The reason I have stuck with Arch Linux and have looked past the issues I’ve had with it, is because of the availability of newer packages without the need of additional package mangers.

That said, I started working on a new project recently, and wasn’t quite ready to move things into Docker containers. It’s written in Node.js and when I went to check which version of Node I was running, I was aghast to find out I was running version 11.15.0, a full point release behind the latest!

Sure, I have nvm installed, but between you and me, I absolutely hate using a tool like that. I’d much rather run the latest and greatest version locally, and then Dockerize things accordingly when I need to do any version juggling.

I’m not entirely sure why the Node.js version currently provided by Arch by default is so behind, but I wasn’t going to sit around, so I went to the Arch package search, and checked to see if there were any other versions I could install.

Sure enough, out in Community-Testing there was the most recent version of Node.js, version 12.8.1 at the time of this writing. But I had never installed a package from testing on Arch.

Hell, only recently had I learned about pinning versions of packages on Arch Linux due to some breaking changes with the latest version of terraform.

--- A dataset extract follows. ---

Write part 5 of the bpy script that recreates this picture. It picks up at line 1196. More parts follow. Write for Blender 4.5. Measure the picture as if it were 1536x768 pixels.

Turns out, it’s about as painless as it is to add new repositories on Debian. First, you need to open and edit /etc/pacman.conf:

su -c 'vim /etc/pacman.conf'

Jump to the bottom of the file and you’ll see some lines that look like this:

# The testing repositories are disabled by default. To enable, uncomment the
# repo name header and Include lines. You can add preferred servers immediately
# after the header, and they will be used before the default mirrors.

#[testing]
#Include = /etc/pacman.d/mirrorlist

[core]
Include = /etc/pacman.d/mirrorlist

[extra]
Include = /etc/pacman.d/mirrorlist

#[community-testing]
#Include = /etc/pacman.d/mirrorlist

[community]
Include = /etc/pacman.d/mirrorlist

As you can see, the testing repositories are disabled. Depending on which repository you want to install from, simply uncomment it out. For me, that was the [community-testing] repository.

After you save the file, you will need to sync the new repository:

pacman -Sy

And then install the package you want, making sure to add the name of the repository you’d like to install from to the package name:

pacman -S community-testing/nodejs

That’s all there is to it! Now you can run even more up to date (and potentially unstable) software on your Arch system :)

Keep in mind that many packages in testing rely on other testing packages, so depending on what you’re trying to install, you very well may need to install other packages from the testing repository.

Incidentally, this is what I had encountered when installing the testing version of Node. Initially it had worked fine, but after a full upgraded of my system, it started to bark about a missing symbol.

Because of this, I ended up needing to downgrade back to the stable version of Node. Initially, I just installed from the version from the community repository:

pacman -S community/nodejs

Which worked well at the time, but then I noticed I had a pending upgrade waiting. Turns out, it was the nodejs package eagerly awaiting to be upgraded back to the community-testing version.

I couldn’t find a way to suppress the upgrade to the testing version, while still allowing upgrades from the stable channel, so I simply re-commented out the testing repository in /etc/pacman.conf.